Like many liberal bloggers, I can barely contain my glee at the prospect of yet another Mitt Romney presidential campaign. I say that not because I look forward to mocking him (though I'm not going to deny that), but because I genuinely find him to be a fascinating character, and I know there will be plenty to write about with him in the race. The fact that he's willing to go through another campaign after losing in 2012 demonstrates that within Mitt there burns a fire of ambition and persistence that is either incredibly admirable or completely deranged.
But what will the Romney '16 campaign be about?

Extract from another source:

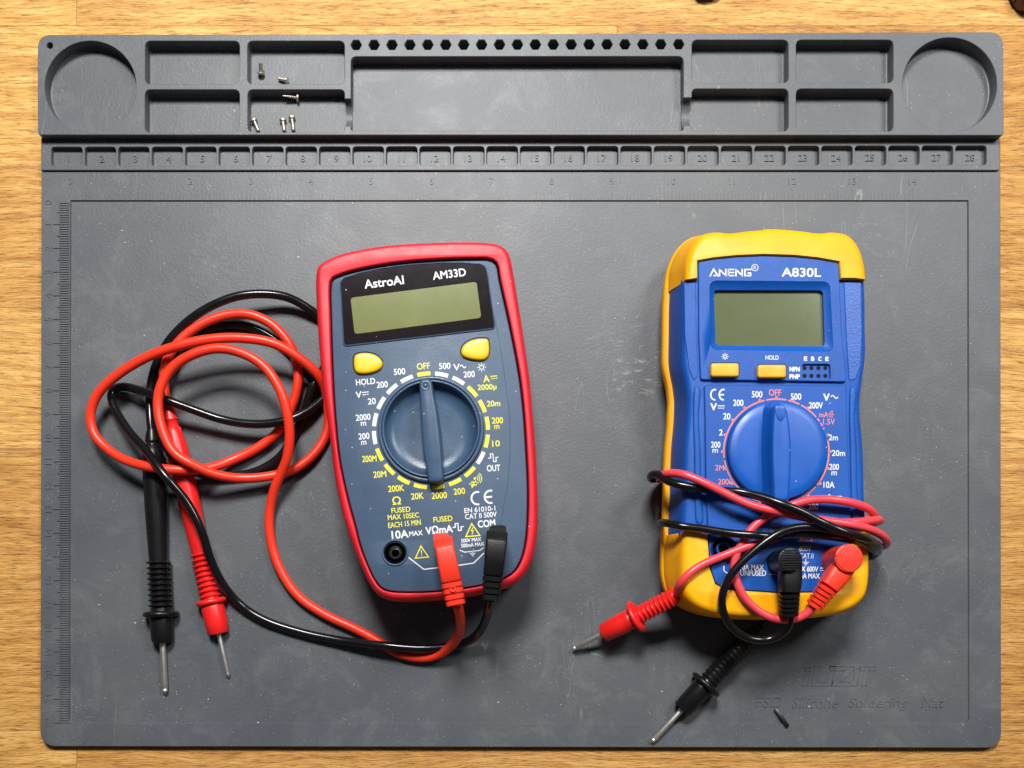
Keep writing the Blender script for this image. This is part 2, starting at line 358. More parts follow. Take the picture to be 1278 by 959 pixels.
def strip(b, pts, w, z, mi=0, closed=False):
    """flat printed line of width w px through photo pixels"""
    q = [Vector(F(x, y, z)) for x, y in pts]; n = len(q); hw = w * S * (D - z) / D / 2; Ls, Rs = [], []
    for i in range(n):
        a = q[i - 1] if (i or closed) else q[i]; c = q[(i + 1) % n] if (i < n - 1 or closed) else q[i]
        e1 = (q[i] - a); e2 = (c - q[i]); e1 = e1 if e1.length > 1e-7 else e2; e2 = e2 if e2.length > 1e-7 else e1
        n1 = Vector((-e1.y, e1.x)).normalized(); n2 = Vector((-e2.y, e2.x)).normalized(); m = (n1 + n2).normalized(); k = hw / max(.4, m.dot(n1))
        Ls.append(q[i] + m * k); Rs.append(q[i] - m * k)
    old = b.mi; b.mi = mi; i0 = b.add([(*p, z) for p in Rs]); i1 = b.add([(*p, z) for p in Ls])
    for k in range(n if closed else n - 1):
        j = (k + 1) % n; b.face((i0 + k, i0 + j, i1 + j, i1 + k))
    b.mi = old
def discs(b, pts, r, z, mi=0, n=16):
    old = b.mi; b.mi = mi
    for x, y in pts:
        c = F(x, y, z); b.cap([circle(c[0], c[1], r * S * (D - z) / D, n)], z)
    b.mi = old
def arcpx(cx, cy, r, a0, a1, n=24): return [(cx + r * math.cos(math.radians(a0 + (a1 - a0) * k / n)), cy - r * math.sin(math.radians(a0 + (a1 - a0) * k / n))) for k in range(n + 1)]
def rot_px(pts, cx, cy, deg):
    c, s_ = math.cos(math.radians(deg)), math.sin(math.radians(deg))
    return [(cx + x * c + y * s_, cy - x * s_ + y * c) for x, y in pts]
def dc_symbol(b, px, py, w, z, rot, mi):
    strip(b, rot_px([(-w / 2, -1.3), (w / 2, -1.3)], px, py, rot), 1.1, z, mi)
    for k in (-1, 0, 1): strip(b, rot_px([(k * w / 3 - w / 9, 1.6), (k * w / 3 + w / 9, 1.6)], px, py, rot), 1.1, z, mi)
def tilde(b, px, py, w, z, rot, mi):
    strip(b, rot_px([(-w / 2 + w * k / 12, -1.8 * math.sin(k / 12 * 2 * math.pi)) for k in range(13)], px, py, rot), 1.2, z, mi)
def sun_symbol(b, px, py, r, z, mi):
    strip(b, arcpx(px, py, r * .45, 0, 330, 12), .9, z, mi, True)
    for k in range(8):
        a = k * math.pi / 4; strip(b, [(px + r * .65 * math.cos(a), py + r * .65 * math.sin(a)), (px + r * math.cos(a), py + r * math.sin(a))], .9, z, mi)
def square_wave(b, px, py, w, h, z, rot, mi, lw=1.1):
    p = [(-.5, .0), (-.25, .0), (-.25, -.5), (.0, -.5), (.0, .5), (.25, .5), (.25, .0), (.5, 0)]
    strip(b, rot_px([(x * w, y * h) for x, y in p], px, py, rot), lw, z, mi)
def ce_mark(b, px, py, w, h, z, rot, mi, lw=2.2):
    r = h / 2; rx = w * .29
    for dx, e in ((-w / 2 + rx, 0), (w / 2 - rx * .3, 1)):
        a = [(dx + rx * math.cos(math.radians(t)), -r * .95 * math.sin(math.radians(t))) for t in range(70, 295, 15)]
        strip(b, rot_px(a, px, py, rot), lw, z, mi)
        if e: strip(b, rot_px([(dx - rx * .9, 0), (dx + rx * .2, 0)], px, py, rot), lw, z, mi)
def triangle_sign(b, px, py, w, h, z, rot, mi, bolt=False, lw=1.5):
    strip(b, rot_px([(-w / 2, h / 2), (w / 2, h / 2), (0, -h / 2)], px, py, rot), lw, z, mi, True)
    if bolt: strip(b, rot_px([(1.2, -h * .2), (-1.3, h * .08), (1.3, h * .08), (-.8, h * .36)], px, py, rot), 1.1, z, mi)
    else: strip(b, rot_px([(0, -h * .16), (0, h * .18)], px, py, rot), 1.3, z, mi); strip(b, rot_px([(0, h * .25), (0, h * .36)], px, py, rot), 1.3, z, mi)
def ground_symbol(b, px, py, s_, z, mi, rot=0):
    strip(b, rot_px([(0, -s_), (0, 0)], px, py, rot), 1, z, mi)
    for k, w in enumerate((1.0, .62, .25)): strip(b, rot_px([(-s_ * w, k * s_ * .45), (s_ * w, k * s_ * .45)], px, py, rot), .9, z, mi)

# ================================================================ table
b = B(); b.box((0, 90, -2.5 - 15), 900, 800, 30)
tag(b.build('tabletop', 'oak'), 'oak table top of pale staves under the grey mat', None, kind='structure')

# ================================================================ soldering mat
ZT, ZS, ZB = 5.6, 1.7, .7         # tops of the tray bar, the numbered strip and the border (the working area is z = 0)
mat = thing('soldering_mat', 'large grey silicone work mat with parts tray along its top edge', 'mat', (0, 0, -2.5))
b = B()
base = roundpoly(FS([(51.5, 176.2), (1249, 175.6), (1250, 934), (50, 932)], ZB), [2, 2, 6, 6])
base = ccw(base)
b.loft(base, [(.35, -2.5), (0, -2.1), (0, ZB - .4), (.35, ZB)], top=False)
area_ = ccw(roundpoly(FS([(87.5, 250), (1209, 250), (1210, 904), (86, 903)], ZB), [.4, .4, 2.5, 2.5]))
# underside strip of the border under the tray is covered by the bar
b.cap([inset(base, .35), area_, ccw(FS([(58, 181.0), (1241, 179.0), (1241, 210.0), (58, 210.6)], ZS))], ZB)
b.hole(area_, [(0, ZB), (.12, ZB - .25), (.3, 0)])
b.build('base_sheet', 'silicone', mat, 20)
# tray bar
b = B()
to = ccw(roundpoly(FS([(47, 43.5), (660, 42.5), (1252, 40), (1253, 169), (47, 168.5)], ZT), [5, 0, 5, 1.2, 1.2]))
holes = []
def hp(pts, r): h = ccw(roundpoly(FS(pts, ZT), r)); holes.append(h); return h
deep = []
for (cx, cy, r) in ((112.7, 108.5, 57.3), (1185.3, 106, 59)):
    c = F(cx, cy, ZT); h = ccw(circle(c[0], c[1], r * S * (D - ZT) / D, 96)); holes.append(h); deep.append(h)
for q in ((181, 51.3, 299, 105), (308.7, 51.3, 430, 105), (180.7, 112, 299, 165.3), (863.5, 50, 984, 103.5), (993.6, 50, 1115, 103.5), (993.6, 111, 1115, 164)):
    deep.append(hp(rect(*q), 2.2))
deep.append(hp([(309, 112), (430, 112), (430, 123.5), (438, 123.5), (438, 70.8), (853, 70.5), (853, 122), (863.5, 122), (863.5, 111), (984, 111), (984, 164),
                (863.5, 164), (863.5, 157), (853, 157), (853, 163.3), (438, 163.3), (438, 157.5), (430, 157.5), (430, 165.3), (309, 165.3)],
               [2.2, 2.2, .3, .3, 2.2, 2.2, .3, .3, 2.2, 2.2, 2.2, 1.5, .8, .8, 1.5, 1.5, .8, .8, 1.5, 2.2]))
hexes = []
for k in range(19):
    cx = 444.4 + k * 22.37; c = F(cx, 56.3 - k * .05, ZT); h = ccw(circle(c[0], c[1], 6.9 * S, 6)); h = roundpoly(h, .35, 2); h = ccw(h); holes.append(h); hexes.append(h)
c = F(62, 57, ZT); h = ccw(circle(c[0], c[1], 3.9 * S, 24)); holes.append(h); hexes.append(h)
CH = .22
b.loft(to, [(.5, .75), (0, 1.2), (0, ZT - CH), (CH, ZT)], top=False)
b.cap([inset(to, CH)] + [inset(h, -CH) for h in holes], ZT)
for h in deep:
    big = h is deep[-1]
    b.hole(h, [(-CH, ZT), (-.05, ZT - .12), (.04, ZT - .4), (.12, .75)] + ([(.14, .12)] if big else [(.4, .3), (.8, .125)]), floor=False)
    b.cap([inset(h, .1)], .12)
for h in hexes: b.hole(h, [(-CH, ZT), (0, ZT - .2), (.04, -1.5)])
# low saddles where the dividers are cut away
for x0, x1, y0, y1 in ((430.3, 437.8, 123, 157.5), (853.3, 863.3, 121.5, 157)):
    x0_, x1_ = x0, x1
    pts = []
    for k in range(15):
        t = k / 14; z = 1.0 + 2.6 * (2 * t - 1) ** 2
        pts.append((t, z))
    prev = None
    for t, z in pts:
        y = y0 + (y1 - y0) * t; a = F(x0_, y, ZT); c = F(x1_, y, ZT)
        i = b.add([(a[0], a[1], .1), (a[0], a[1], z), (c[0], c[1], z), (c[0], c[1], .1)])
        if prev is not None:
            for u in range(3): b.face((prev + u, i + u, i + u + 1, prev + u + 1))
        prev = i
b.build('parts_tray', 'silicone', mat, 22)
# numbered strip
b = B()
so = ccw(roundpoly(FS([(51, 172), (1248, 172), (1248, 212.6), (51, 212.6)], ZS), [.6, .6, 1.0, 1.0]))
sl = []
for k in range(28):
    x0 = 63.8 + k * 41.8; yo = -1.6 * k / 27
    h = ccw(roundpoly(FS(rect(x0, 183.5 + yo, x0 + 39, 207.8 + yo), ZS), 1.35, 4)); sl.append(h)
b.loft(so, [(0, .72), (0, ZS - .2), (.2, ZS)], top=False)
b.cap([inset(so, .2)] + [inset(h, -.15) for h in sl], ZS)
for h in sl: b.hole(h, [(-.15, ZS), (0, ZS - .12), (.06, -.45), (.3, -.7)])
b.build('number_strip', 'silicone', mat, 22)
b = B()
for k in range(28):
    text(b, str(k + 1), 63.8 + k * 41.8 + (22 if k < 9 else 19.5) - k * .05, 198.8 - 1.6 * k / 27, None, 8.4, -.71, thick=.42)
for n in range(15):
    text(b, str(n), 87.7 + 75.1 * n, 226.5, None, 8.2, ZB, bold=-.022, thick=.22)
for n in range(23):
    y = 250.5 + 29.6 * n; text(b, str(n), 60.5, y + (0 if n else 2), None, 8.4, ZB, rot=90, bold=-.022, thick=.26)
b.build('embossed_numerals', 'silicone', mat, angle=20)
b = B()
for k in range(1, 221):
    y = 250.5 + 2.96 * k; x0 = 66.5 if k % 10 == 0 else (71.5 if k % 5 == 0 else 74.5)
    a, c = F(x0, y, ZB), F(86.6, y, ZB); b.box(((a[0] + c[0]) / 2, a[1], ZB), c[0] - a[0], .40, .72)
for k in range(0, 14 * 16 + 1):
    x = 87.7 + 75.1 / 16 * k; y0 = 236.5 if k % 16 == 0 else (240.0 if k % 4 == 0 else 242.5)
    a, c = F(x, y0, ZB), F(x, 248.3, ZB); b.box((a[0], (a[1] + c[1]) / 2, ZB), .22, a[1] - c[1], .22)
b.build('ruler_ticks', 'silicone', mat)
b = B()
text(b, 'ESD', 959, 876, 34, 13, .0, bold=-.02, thick=.28, italic=.25)
text(b, 'Silicone', 1017.5, 877, 58, 13.5, .0, bold=-.02, thick=.28, italic=.25)
text(b, 'Soldering', 1096.5, 878.5, 75, 16, .0, bold=-.02, thick=.28, italic=.25)
text(b, 'Mat', 1164, 876.5, 29, 13.5, .0, bold=-.02, thick=.28, italic=.25)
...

Here's a quote from Maggie Haberman and James Hohmann's article about it: "Besides a focus on helping the poor, the other two pillars he's told people he would build a new campaign around are supporting the middle class and a muscular foreign policy, an area where he believes he was strongly vindicated from his 2012 campaign against President Barack Obama." A "muscular" foreign policy, obviously-Mitt smash!-but the other two pillars of the campaign will be helping the poor and supporting the middle class. Remember, this is Mitt Romney we're talking about.
If you think it's going to be awfully hard for any Republican, but particularly Mitt, to convince voters that the GOP is the party of the little guy, you aren't alone. I have a post over at the Plum Line about this today; here's an excerpt:
Republicans start out at a significant disadvantage in this debate for a number of reasons. First, they tend to talk about the economy from a level far removed from that of ordinary people. Enact policies like low taxes and light regulation on corporations, they say, and the result will be growth that ends up benefiting everyone. But now they're acknowledging that they have to talk about middle class and even poor people, and offer them something more specific. That runs into their second problem, that because they believe in small government, unlike Democrats they aren't likely to support policies that offer direct, immediate benefits.
The policies they do support, furthermore, will immediately be characterized by their opponents as being one of two types: attacks on the poor being deceptively offered as efforts to help them (like devolving responsibility for safety net programs to the states) or moves to help rich people being deceptively offered as a boon to the middle class (like most Republican tax cuts).
Republicans will, of course, say that these criticisms are unfair. But the default assumption voters have is that the GOP is the party of the rich. That means that in order to persuade them, Republicans can't can't just come up with some reasonable policy ideas, they have to offer something twice as compelling as what Democrats are proposing. And when Democrats are saying something straightforward, like "Our plan is to give you a thousand bucks and pay for it by taxing Wall Street," while Republicans are trying to explain how block grants would bring a more efficient allocation of benefits, it isn't hard to see who's going to win the argument. Just try to imagine how much work someone like Mitt Romney-he of Bain Capital and the "47 percent"-is going to have to do to convince voters that he's really the one who's on the side of the middle class.
Maybe Mitt's advisers are right, and they and their candidate are going to correct everything they did wrong in 2012, show America how committed he is to regular people, and ride on to the White House. I guess anything's possible.